> _Exercise_
Make an exact copy of the data below, leaving out every picture.

***** Stored records *****

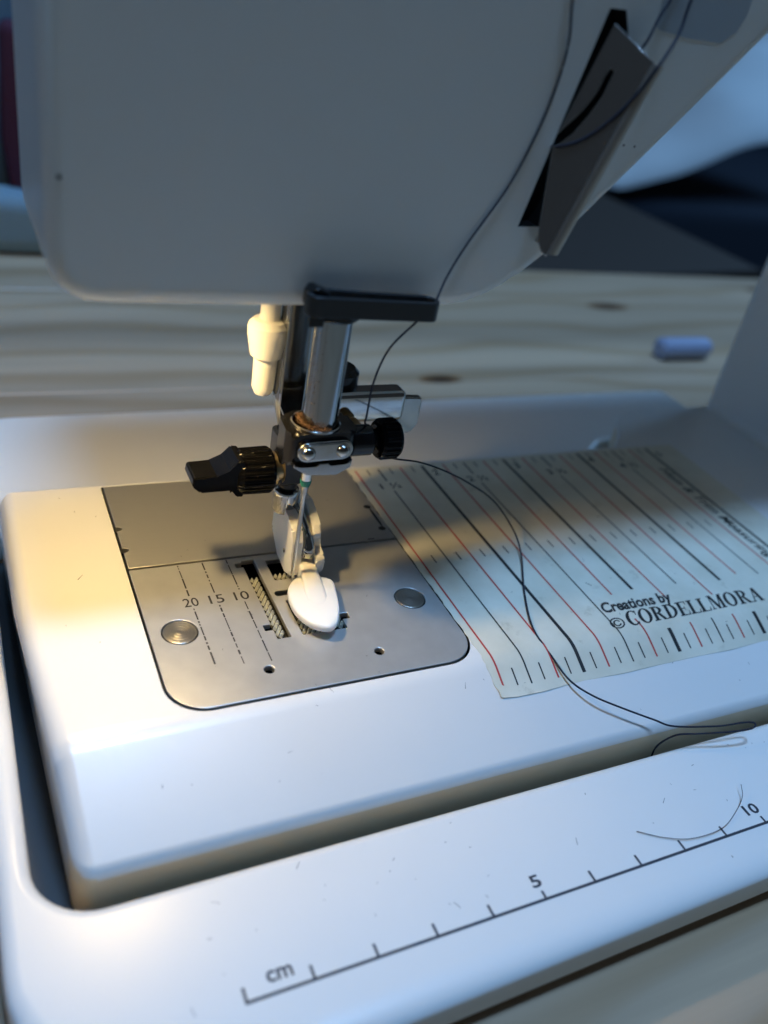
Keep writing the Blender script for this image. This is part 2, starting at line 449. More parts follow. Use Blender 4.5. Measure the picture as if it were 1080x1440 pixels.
# needle plate with slots
front = [(-PX, 5.6), (-PX, -33.8), (PX, -33.8), (PX, 5.6)]
lp = rpoly(front, [.3, 6.8, 6.8, .3], 9)
def slot_side(s):
    p = [(-7.1, 4.4), (-7.1, 3.7), (-8.6, 3.7), (-8.6, 2.3), (-7.1, 2.3), (-7.1, -15.9), (-8.7, -15.9), (-8.7, -17.5), (-7.1, -17.5), (-7.1, -20.1), (-4.4, -20.1), (-4.4, 4.4)]
    return [(x*s, y) for x, y in p]
loops = [lp, rpoly(slot_side(1), .18, 2), rpoly(slot_side(-1), .18, 2),
         rpoly([(-2.1, 3.5), (-2.1, -3.2), (2.1, -3.2), (2.1, 3.5)], .2, 2),
         rpoly([(-3.5, -6.6), (-3.5, -8.1), (3.5, -8.1), (3.5, -6.6)], .6, 3),
         rpoly([(-2.0, -9.8), (-2.0, -20.1), (2.0, -20.1), (2.0, -9.8)], .2, 2),
         circ(-11.1, -27.5, .95, 20), circ(10.5, -27.8, .95, 20), circ(-24.0, -14.3, 3.35, 40), circ(23.4, -14.5, 3.3, 40)]
NP = sheet('needle_plate', loops, -1.0, .25, .18, PLATE, SM)
cvl = [(-PX, 36.3), (-PX, 20.6)]+[(-PX+1.3*math.sin(a), 19.7+.8*math.cos(a)) for a in (0, .6, 1.2, 1.8, 2.4, 3.1)]+[(-PX, 12.9)]+[(-PX+1.3*math.sin(a), 12.1+.8*math.cos(a)) for a in (0, .6, 1.2, 1.8, 2.4, 3.1)]+[(-PX, 5.95), (PX, 5.95), (PX, 36.3)]
cvl = cvl[::-1]
BC = sheet('bobbin_cover', [cvl], -1.0, .42, .15, COVER, SM)
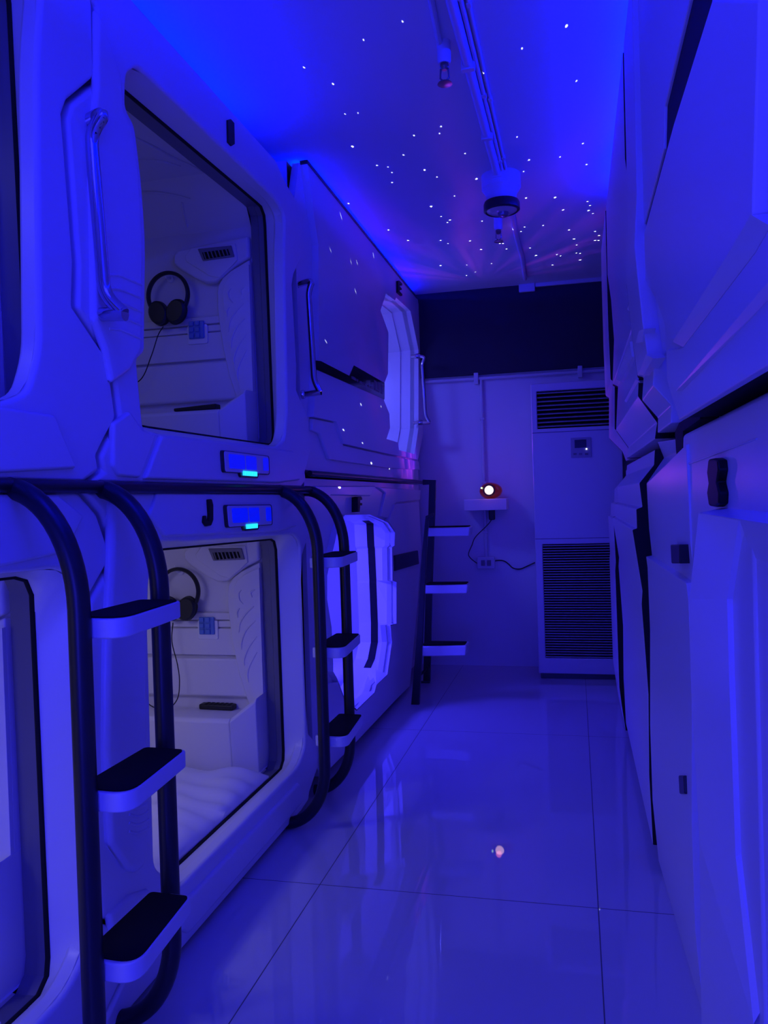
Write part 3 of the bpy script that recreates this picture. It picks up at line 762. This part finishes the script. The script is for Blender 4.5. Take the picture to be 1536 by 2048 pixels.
# chamfered bands: two raised steps, each ending in a sloping facet
R1, R2 = XU-.016, XU-.006
MB().prism(YZ([(1350,864),(1358,846),(1400,818),(1400,838),(1366,862),(1363,940),(1359,968),(1352,900)], .262), 'x', .262, .30).build('corner_shade', 'gap', B_, smooth=False)  # dark plate standing in for the shaded gap beside B
MB().prism(ccw(YZ([(1346,684),(1463,500),(1503,430),(1516,0),(1424,0),(1348,245),(1289,470),(1292,545),(1316,608),(1330,652)], R1)), 'x', XU+.01, R1).build('raised_panel', 'shell', U1, bevel=.003)
MB().prism(ccw(YZ([(1366,694),(1510,505),(1540,452),(1562,0),(1800,0),(1800,240),(1600,492),(1536,567),(1352,782),(1338,760),(1334,700)], R2)), 'x', XU+.01, R2).build('middle_panel', 'shell', U1, bevel=.002)
def band(root, hi, lo, x_hi, x_lo, name):
    """sloping facet between two edges"""
    A = [onx(a, b, x_hi) for a, b in hi]; Bq = [onx(a, b, x_lo) for a, b in lo]
    mb = MB(); V0 = [mb.bm.verts.new(p) for p in A]; V1 = [mb.bm.verts.new(p) for p in Bq]
    V2 = [mb.bm.verts.new((XU+.02, p.y, p.z)) for p in Bq]; V3 = [mb.bm.verts.new((XU+.02, p.y, p.z)) for p in A]
    n = len(A); R = [V0, V1, V2, V3]
    for i in range(n-1):
        for k in range(4): mb.bm.faces.new((R[k][i], R[k][i+1], R[(k+1) % 4][i+1], R[(k+1) % 4][i]))
    mb.bm.faces.new([r[0] for r in R]); mb.bm.faces.new([r[-1] for r in R][::-1])
    return mb.build(name, 'shell', root, smooth=False)
band(U1, [(1346,684),(1463,500),(1503,430)], [(1366,694),(1510,505),(1540,452)], R1, R2, 'sloped_band')
band(U1, [(1352,782),(1536,567),(1600,492)], [(1364,782),(1536,600),(1600,532)], R2, XU-.0005, 'sloped_band')
def ridge(root, hi, lo, x0):
    A = [onx(a, b, x0-.008) for a, b in hi]; Bq = [onx(a, b, x0) for a, b in lo]
    mb = MB()
    V = [mb.bm.verts.new(p) for p in (A[0], A[1], Bq[1], Bq[0])]; Wv = [mb.bm.verts.new((x0+.03, p.y, p.z)) for p in (A[0], A[1], Bq[1], Bq[0])]
    for k in range(4): mb.bm.faces.new((V[k], V[(k+1) % 4], Wv[(k+1) % 4], Wv[k]))
    mb.bm.faces.new(V); mb.bm.faces.new(Wv[::-1])
    return mb.build('moulded_ridge', 'shell', root, smooth=False)
ridge(U2, [(1259,683),(1232,759)], [(1264,714),(1242,764)], .200)
ridge(U2, [(1272,758),(1249,802)], [(1280,764),(1255,807)], .208)
ridge(U2, [(1263,595),(1254,618)], [(1266,600),(1257,622)], .196)
ridge(U1, [(1292,709),(1277,749)], [(1306,717),(1287,751)], .198)
ridge(U1, [(1278,662),(1271,686)], [(1288,658),(1283,684)], .190)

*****

> _Task result_
Keep writing the Blender script for this image. This is part 2, starting at line 449. More parts follow. Use Blender 4.5. Measure the picture as if it were 1080x1440 pixels.
# needle plate with slots
front = [(-PX, 5.6), (-PX, -33.8), (PX, -33.8), (PX, 5.6)]
lp = rpoly(front, [.3, 6.8, 6.8, .3], 9)
def slot_side(s):
    p = [(-7.1, 4.4), (-7.1, 3.7), (-8.6, 3.7), (-8.6, 2.3), (-7.1, 2.3), (-7.1, -15.9), (-8.7, -15.9), (-8.7, -17.5), (-7.1, -17.5), (-7.1, -20.1), (-4.4, -20.1), (-4.4, 4.4)]
    return [(x*s, y) for x, y in p]
loops = [lp, rpoly(slot_side(1), .18, 2), rpoly(slot_side(-1), .18, 2),
         rpoly([(-2.1, 3.5), (-2.1, -3.2), (2.1, -3.2), (2.1, 3.5)], .2, 2),
         rpoly([(-3.5, -6.6), (-3.5, -8.1), (3.5, -8.1), (3.5, -6.6)], .6, 3),
         rpoly([(-2.0, -9.8), (-2.0, -20.1), (2.0, -20.1), (2.0, -9.8)], .2, 2),
         circ(-11.1, -27.5, .95, 20), circ(10.5, -27.8, .95, 20), circ(-24.0, -14.3, 3.35, 40), circ(23.4, -14.5, 3.3, 40)]
NP = sheet('needle_plate', loops, -1.0, .25, .18, PLATE, SM)
cvl = [(-PX, 36.3), (-PX, 20.6)]+[(-PX+1.3*math.sin(a), 19.7+.8*math.cos(a)) for a in (0, .6, 1.2, 1.8, 2.4, 3.1)]+[(-PX, 12.9)]+[(-PX+1.3*math.sin(a), 12.1+.8*math.cos(a)) for a in (0, .6, 1.2, 1.8, 2.4, 3.1)]+[(-PX, 5.95), (PX, 5.95), (PX, 36.3)]
cvl = cvl[::-1]
BC = sheet('bobbin_cover', [cvl], -1.0, .42, .15, COVER, SM)
Write part 3 of the bpy script that recreates this picture. It picks up at line 762. This part finishes the script. The script is for Blender 4.5. Take the picture to be 1536 by 2048 pixels.
# chamfered bands: two raised steps, each ending in a sloping facet
R1, R2 = XU-.016, XU-.006
MB().prism(YZ([(1350,864),(1358,846),(1400,818),(1400,838),(1366,862),(1363,940),(1359,968),(1352,900)], .262), 'x', .262, .30).build('corner_shade', 'gap', B_, smooth=False)  # dark plate standing in for the shaded gap beside B
MB().prism(ccw(YZ([(1346,684),(1463,500),(1503,430),(1516,0),(1424,0),(1348,245),(1289,470),(1292,545),(1316,608),(1330,652)], R1)), 'x', XU+.01, R1).build('raised_panel', 'shell', U1, bevel=.003)
MB().prism(ccw(YZ([(1366,694),(1510,505),(1540,452),(1562,0),(1800,0),(1800,240),(1600,492),(1536,567),(1352,782),(1338,760),(1334,700)], R2)), 'x', XU+.01, R2).build('middle_panel', 'shell', U1, bevel=.002)
def band(root, hi, lo, x_hi, x_lo, name):
    """sloping facet between two edges"""
    A = [onx(a, b, x_hi) for a, b in hi]; Bq = [onx(a, b, x_lo) for a, b in lo]
    mb = MB(); V0 = [mb.bm.verts.new(p) for p in A]; V1 = [mb.bm.verts.new(p) for p in Bq]
    V2 = [mb.bm.verts.new((XU+.02, p.y, p.z)) for p in Bq]; V3 = [mb.bm.verts.new((XU+.02, p.y, p.z)) for p in A]
    n = len(A); R = [V0, V1, V2, V3]
    for i in range(n-1):
        for k in range(4): mb.bm.faces.new((R[k][i], R[k][i+1], R[(k+1) % 4][i+1], R[(k+1) % 4][i]))
    mb.bm.faces.new([r[0] for r in R]); mb.bm.faces.new([r[-1] for r in R][::-1])
    return mb.build(name, 'shell', root, smooth=False)
band(U1, [(1346,684),(1463,500),(1503,430)], [(1366,694),(1510,505),(1540,452)], R1, R2, 'sloped_band')
band(U1, [(1352,782),(1536,567),(1600,492)], [(1364,782),(1536,600),(1600,532)], R2, XU-.0005, 'sloped_band')
def ridge(root, hi, lo, x0):
    A = [onx(a, b, x0-.008) for a, b in hi]; Bq = [onx(a, b, x0) for a, b in lo]
    mb = MB()
    V = [mb.bm.verts.new(p) for p in (A[0], A[1], Bq[1], Bq[0])]; Wv = [mb.bm.verts.new((x0+.03, p.y, p.z)) for p in (A[0], A[1], Bq[1], Bq[0])]
    for k in range(4): mb.bm.faces.new((V[k], V[(k+1) % 4], Wv[(k+1) % 4], Wv[k]))
    mb.bm.faces.new(V); mb.bm.faces.new(Wv[::-1])
    return mb.build('moulded_ridge', 'shell', root, smooth=False)
ridge(U2, [(1259,683),(1232,759)], [(1264,714),(1242,764)], .200)
ridge(U2, [(1272,758),(1249,802)], [(1280,764),(1255,807)], .208)
ridge(U2, [(1263,595),(1254,618)], [(1266,600),(1257,622)], .196)
ridge(U1, [(1292,709),(1277,749)], [(1306,717),(1287,751)], .198)
ridge(U1, [(1278,662),(1271,686)], [(1288,658),(1283,684)], .190)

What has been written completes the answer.